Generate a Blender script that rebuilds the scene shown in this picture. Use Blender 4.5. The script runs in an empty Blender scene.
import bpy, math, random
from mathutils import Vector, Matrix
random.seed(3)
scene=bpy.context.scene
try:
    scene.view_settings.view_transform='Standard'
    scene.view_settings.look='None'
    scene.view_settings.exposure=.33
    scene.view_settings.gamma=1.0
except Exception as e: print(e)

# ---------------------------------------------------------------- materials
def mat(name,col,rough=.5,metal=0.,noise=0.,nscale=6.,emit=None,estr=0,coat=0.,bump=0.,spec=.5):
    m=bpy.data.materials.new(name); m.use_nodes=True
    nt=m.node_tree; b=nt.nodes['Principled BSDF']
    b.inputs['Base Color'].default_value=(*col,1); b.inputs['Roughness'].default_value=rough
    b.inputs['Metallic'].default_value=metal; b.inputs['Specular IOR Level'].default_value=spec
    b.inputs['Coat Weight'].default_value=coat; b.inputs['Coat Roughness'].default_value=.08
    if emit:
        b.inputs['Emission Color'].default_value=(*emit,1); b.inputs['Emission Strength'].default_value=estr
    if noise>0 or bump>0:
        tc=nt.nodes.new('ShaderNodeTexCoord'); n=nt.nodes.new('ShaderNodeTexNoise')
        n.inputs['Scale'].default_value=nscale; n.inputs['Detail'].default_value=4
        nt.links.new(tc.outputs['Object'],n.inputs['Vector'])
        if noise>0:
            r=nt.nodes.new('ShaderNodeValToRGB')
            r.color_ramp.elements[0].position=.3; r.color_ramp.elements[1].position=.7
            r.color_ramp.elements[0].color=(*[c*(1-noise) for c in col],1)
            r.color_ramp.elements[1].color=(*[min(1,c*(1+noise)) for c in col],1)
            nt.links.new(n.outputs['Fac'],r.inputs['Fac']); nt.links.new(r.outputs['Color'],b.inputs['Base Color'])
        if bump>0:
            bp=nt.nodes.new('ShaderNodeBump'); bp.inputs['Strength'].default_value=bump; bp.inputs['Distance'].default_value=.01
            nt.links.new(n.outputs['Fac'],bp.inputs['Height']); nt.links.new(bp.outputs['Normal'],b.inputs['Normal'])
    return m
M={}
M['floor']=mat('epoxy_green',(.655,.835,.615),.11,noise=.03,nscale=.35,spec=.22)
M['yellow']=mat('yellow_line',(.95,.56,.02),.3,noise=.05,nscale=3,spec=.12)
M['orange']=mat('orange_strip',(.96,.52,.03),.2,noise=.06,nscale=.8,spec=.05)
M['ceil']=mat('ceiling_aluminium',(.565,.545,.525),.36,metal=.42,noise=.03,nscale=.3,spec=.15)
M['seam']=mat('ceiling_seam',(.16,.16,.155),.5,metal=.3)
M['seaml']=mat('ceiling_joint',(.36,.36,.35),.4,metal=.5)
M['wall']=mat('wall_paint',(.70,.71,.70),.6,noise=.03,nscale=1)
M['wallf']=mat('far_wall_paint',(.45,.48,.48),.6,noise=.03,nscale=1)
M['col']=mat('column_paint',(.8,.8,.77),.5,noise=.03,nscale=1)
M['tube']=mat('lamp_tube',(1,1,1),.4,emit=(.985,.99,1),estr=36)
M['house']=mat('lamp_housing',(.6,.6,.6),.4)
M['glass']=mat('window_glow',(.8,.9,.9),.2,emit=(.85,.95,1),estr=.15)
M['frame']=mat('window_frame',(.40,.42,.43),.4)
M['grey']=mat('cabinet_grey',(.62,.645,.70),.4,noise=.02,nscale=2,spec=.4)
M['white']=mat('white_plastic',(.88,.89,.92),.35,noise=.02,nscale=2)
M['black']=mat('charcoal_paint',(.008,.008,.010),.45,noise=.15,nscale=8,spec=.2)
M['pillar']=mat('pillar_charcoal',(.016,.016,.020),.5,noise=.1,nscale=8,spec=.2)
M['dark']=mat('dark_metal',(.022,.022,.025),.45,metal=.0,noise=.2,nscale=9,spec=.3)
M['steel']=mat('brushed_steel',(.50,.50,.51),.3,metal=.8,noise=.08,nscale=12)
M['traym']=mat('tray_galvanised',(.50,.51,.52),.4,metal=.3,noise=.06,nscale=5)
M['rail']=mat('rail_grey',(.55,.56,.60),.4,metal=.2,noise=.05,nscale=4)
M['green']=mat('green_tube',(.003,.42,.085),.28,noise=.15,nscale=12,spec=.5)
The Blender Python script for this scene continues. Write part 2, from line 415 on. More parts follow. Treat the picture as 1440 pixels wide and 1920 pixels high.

### [Do this]
Exactly as they appear, please write out the lines from the opening of the listing above down to the line containing "except Exception as e: print(e)", with both end lines included.

### [Problem solution]
Generate a Blender script that rebuilds the scene shown in this picture. Use Blender 4.5. The script runs in an empty Blender scene.
import bpy, math, random
from mathutils import Vector, Matrix
random.seed(3)
scene=bpy.context.scene
try:
    scene.view_settings.view_transform='Standard'
    scene.view_settings.look='None'
    scene.view_settings.exposure=.33
    scene.view_settings.gamma=1.0
except Exception as e: print(e)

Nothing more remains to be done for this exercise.